Another approach the Commission explored: granting stays of execution when four justices, rather than the five, agree to do so. (This rule would parallel the four-justice threshold necessary to grant certiorari for cases on the merits docket.) The commission just as quickly dismisses this proposal, though, after citing former Chief Justice William Rehnquist’s fears that four justices might “frustrate the effectuation of the will of the majority” by voting as a bloc. As a witness pointed out, both real-life experience and practical considerations make this outcome not especially likely. And in the context of the Court’s 6-3 supermajority, the irony of complaining about a rule that would “frustrate the effectuation of the will of the majority” is almost too much to bear.

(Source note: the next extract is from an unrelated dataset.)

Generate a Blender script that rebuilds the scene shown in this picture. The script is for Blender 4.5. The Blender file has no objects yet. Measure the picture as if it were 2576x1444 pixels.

In some ways, the chaos here parallels Biden’s often-contradictory stance on capital punishment: He campaigned on ending the death penalty, but hasn’t pushed for legislation to that effect since taking office. His Department of Justice dropped capital charges in seven pending criminal cases, but also really wants to put the perpetrator of the Boston Marathon bombing to death. Absent a clear stance on the issue from the president, it’s probably not a surprise that the country’s other elite institutions are following suit.

This portion of the commission’s work is a perfect encapsulation of why an exercise like the commission was always doomed to fail: There’s no moral principle on display here, just a series of academic musings presented as equally compelling ideas that must be accorded equal weight. A considerable number of the most powerful people in the legal system apparently believe that people sentenced to death in this country are treated far, far too fairly. 

Today’s Court is 27 years out from Justice Harry Blackmun’s impassioned explanation for why he was giving up on capital punishment. “From this day forward, I no longer shall tinker with the machinery of death,” he wrote. “Rather than continue to coddle the Court’s delusion that the desired level of fairness has been achieved and the need for regulation eviscerated, I feel morally and intellectually obligated simply to concede that the death penalty experiment has failed.” For the commission, this failure is still not serious enough for them to even suggest doing anything about it.